Why Mark Schemes Matter
A mark scheme describes the quality of performance required. It does not provide one compulsory wording. Students should learn the difference between identifying a valid point and developing that point through explanation, evidence, comparison or judgement.
Point-Marked And Level-Marked Questions
Point-Marked Questions
Marks are awarded for specific valid information or explanations. Accuracy and relevance are essential. Repetition does not gain additional credit.
Level-Marked Questions
The whole response is judged against level descriptions. Range, development, support, evaluation, structure and consistency of judgement determine the level.
The Improvement Ladder
- Identify: state a relevant point.
- Explain: show why or how it matters.
- Support: connect it to source material, evidence or a credible example.

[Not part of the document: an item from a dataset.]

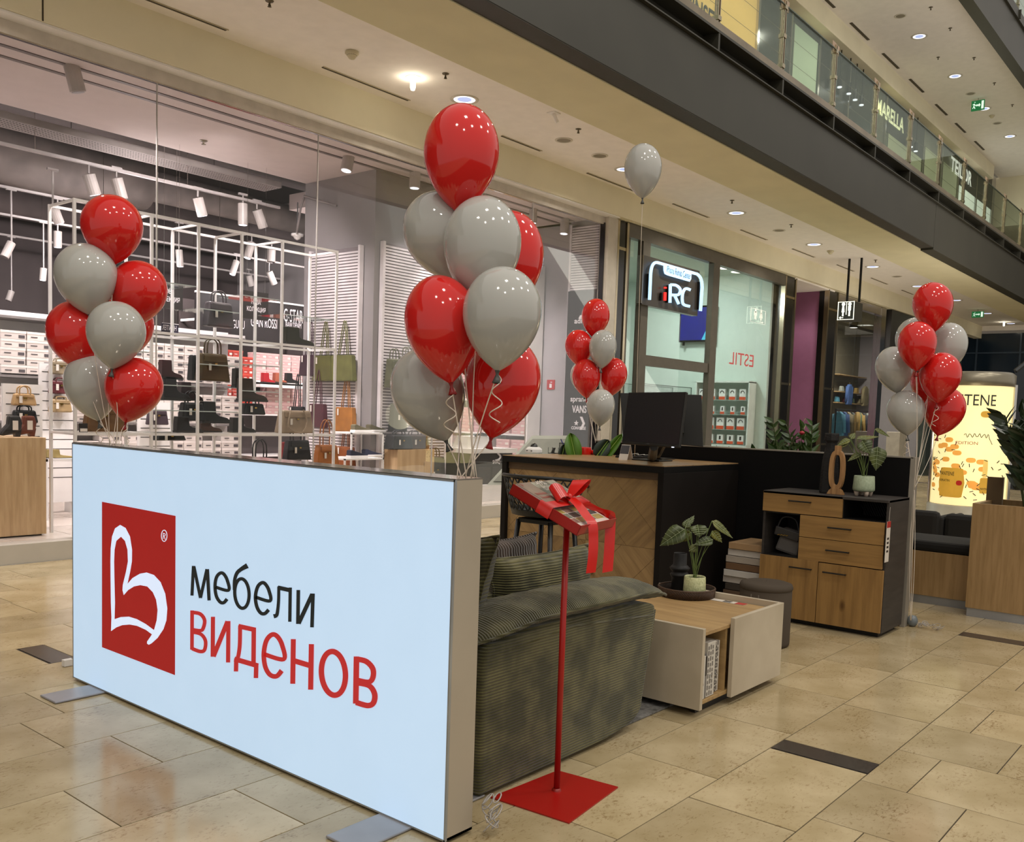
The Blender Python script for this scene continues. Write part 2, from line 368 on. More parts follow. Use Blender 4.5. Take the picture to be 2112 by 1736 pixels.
# lower gallery ceiling with step-down beam
lc = struct(MB().box(-8, 6.65, 5.17, 36, 8.6, 5.5).build('ceiling_lower', ceil_m))
beam_m = M('beam_plaster', 'd3cbaa', .85, var=.025, scale=2)
struct(MB().box(-8, 5.69, 4.97, 36, 6.65, 5.5).build('trim_6', beam_m, bevel=.01))
struct(MB().box(-8, 5.69, 4.955, 36, 6.1, 4.972).build('trim_7', beam_m, bevel=.006))
vent_m = M('slot_black', '4a4233', .7)
slots = [(297, 0, 467, 62), (663, 139, 845, 206), (1035, 280, 1115, 311), (1220, 355, 1300, 395), (1387, 420, 1462, 448), (1525, 474, 1584, 494), (1632, 513, 1682, 530), (1724, 546, 1763, 559), (1797, 573, 1830, 586), (1860, 598, 1883, 607)]
for i, (x0, y0, x1, y1) in enumerate(slots):
    a = onz(x0, y0, 5.168); b = onz(x1, y1, 5.168)
    if i == 0: a = b-Vector((1.7, 0, 0))
    ym = (a.y+b.y)/2; m = MB(); m.box(a.x, ym-.02, 5.163, b.x, ym+.02, 5.1705)
    o = m.build('slot_diffuser', vent_m); tag(o, ['linear air slot in lower ceiling above shop spotlight rails at left', 'linear air slot beside the bare glowing bulb in ceiling', 'linear air slot just right of the tallest red balloon', 'linear air slot left of the lone grey balloon', 'linear air slot above the black phone shop sign', 'linear air slot near second round downlight past lone balloon', 'linear air slot in front of the hanging restroom sign poles', 'linear air slot just behind the hanging restroom sign poles', 'linear air slot left of the rightmost balloon bunch top', 'farthest linear air slot beside the rightmost red balloon'][i], 'air vent', group='air slots in the lower ceiling')
    MB().box(a.x-.01, ym-.026, 5.160, b.x+.01, ym-.02, 5.17).build('edge_strip', M('slot_fin', 'b8ab90', .5), o)
# dark edge beam of the upper gallery
FB = MB(); FB.box(-8, 5.45, 4.975, 18.98, 5.69, 5.79)
bm1 = struct(FB.build('trim_8', dark_m, bevel=.004))
struct(MB().box(19.0, 5.45, 4.93, 45, 5.69, 5.79).build('trim_9', dark_m, bevel=.004))
struct(MB().box(-8, 5.455, 4.968, 18.98, 5.685, 4.975).build('trim_10', darker_m))
fg = MB().box(-8, 5.40, 5.79, 45, 5.69, 5.805); fg.box(-8, 5.60, 5.805, 45, 5.69, 6.0); fg.box(-8, 5.40, 6.0, 45, 5.69, 6.03)
bm2 = struct(fg.build('trim_11', dark_m))
post_px = [(235, 155), (620, 410), (940, 645), (1197, 835), (1405, 975), (1590, 1110), (1755, 1250), (1880, 1330), (2003, 1410), (2100, 1490)]
px0 = 9.9-1.79*3
for i in range(22):
    x = 10.0+1.79*(i-4)
    MB().box(x-.02, 5.405, 5.805, x+.02, 5.6, 6.0).build('bracket', dark_m, bm2)
# balustrade -----------------------------------------------------
def balustrade(z0, xs, nm):
    bal = thing('glass_balustrade', nm, 'railing', (xs[0], 5.48, z0))
    for i, x in enumerate(xs):
        p = MB(); p.box(x-.03, 5.42, z0, x-.012, 5.47, z0+.98); p.box(x+.012, 5.42, z0, x+.03, 5.47, z0+.98)
        for zz in (.12, .5, .86): p.box(x-.04, 5.41, z0+zz, x+.04, 5.49, z0+zz+.05)
        p.build('post', brass_m, bal)
        if i < len(xs)-1:
            MB().box(x+.05, 5.44, z0+.05, xs[i+1]-.05, 5.452, z0+.92).build('glass_pane', gbal_m, bal)
            MB().prism([(x-.10, 5.445, z0+.86), (x+.14, 5.445, z0+.86), (x+.15, 5.445, z0+1.0), (x-.12, 5.445, z0+1.02)], (0, .003, 0)).build('corner_guard', M('packing_tape', 'a58a72', .4), bal) if z0 < 8 and i > 1 else None
    t = MB().box(xs[0], 5.435, z0+.92, xs[-1], 5.455, z0+.935); t.build('top_rail', M('rail_edge', '4d5a50', .3, metal=.5), bal)
    for zz in (.3, .6): MB().box(xs[0], 5.465, z0+zz, xs[-1], 5.468, z0+zz+.004).build('cable', brass_m, bal)
    return bal
balustrade(6.03, [10.0+1.79*(i-2) for i in range(13)]+[33.3, 35.2], 'clear glass balustrade with steel posts on edge of upper gallery')
# ledge reflector plates under glass
struct(MB().box(-8, 5.41, 6.03, 45, 5.43, 6.12).build('trim_12', M('ledge_steel', '8f8370', .3, metal=.6, var=.12, scale=3)))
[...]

- Evaluate: judge its strength, weakness or significance.
- Compare: explain how it differs from an alternative.
- Conclude: reach a judgement that follows from the reasoning.
How To Annotate Your Own Answer
- Circle the command word in the question.
- Underline each distinct point once.
- Put E beside explanations and S beside source support.
- Put EV beside evaluative judgements.
- Draw arrows showing comparisons.
- Box the final judgement.
- Cross out repeated ideas that add no development.
A Weak And Improved Example
Weak
The survey is weak because the sample is small and biased.
Improved
The survey included only 20 customers from one expensive shopping centre. This narrow convenience sample may overrepresent higher-income consumers, so it cannot reliably support a conclusion about all residents in the city.
Using Level Descriptions
Do not ask only, “How many points did I write?” Ask whether the response is descriptive or evaluative, whether points are supported, whether both sides are considered and whether the judgement is consistent. A shorter analytical response can reach a higher level than a long descriptive response.
Self-Assessment Record
After Every Practice
- What skill did the question test?
- What was the strongest developed point?
- Where did I describe instead of explain or evaluate?
- Did I use the correct source?
- Was my conclusion supported by the body?
- What one change will I make in the next attempt?
Lesson Summary
- Mark schemes reward demonstrated skills rather than memorised wording.
- Point-marked and level-marked questions require different approaches.
- Rewriting one weak paragraph is an effective form of improvement.
- Students should judge quality, range and development rather than answer length alone.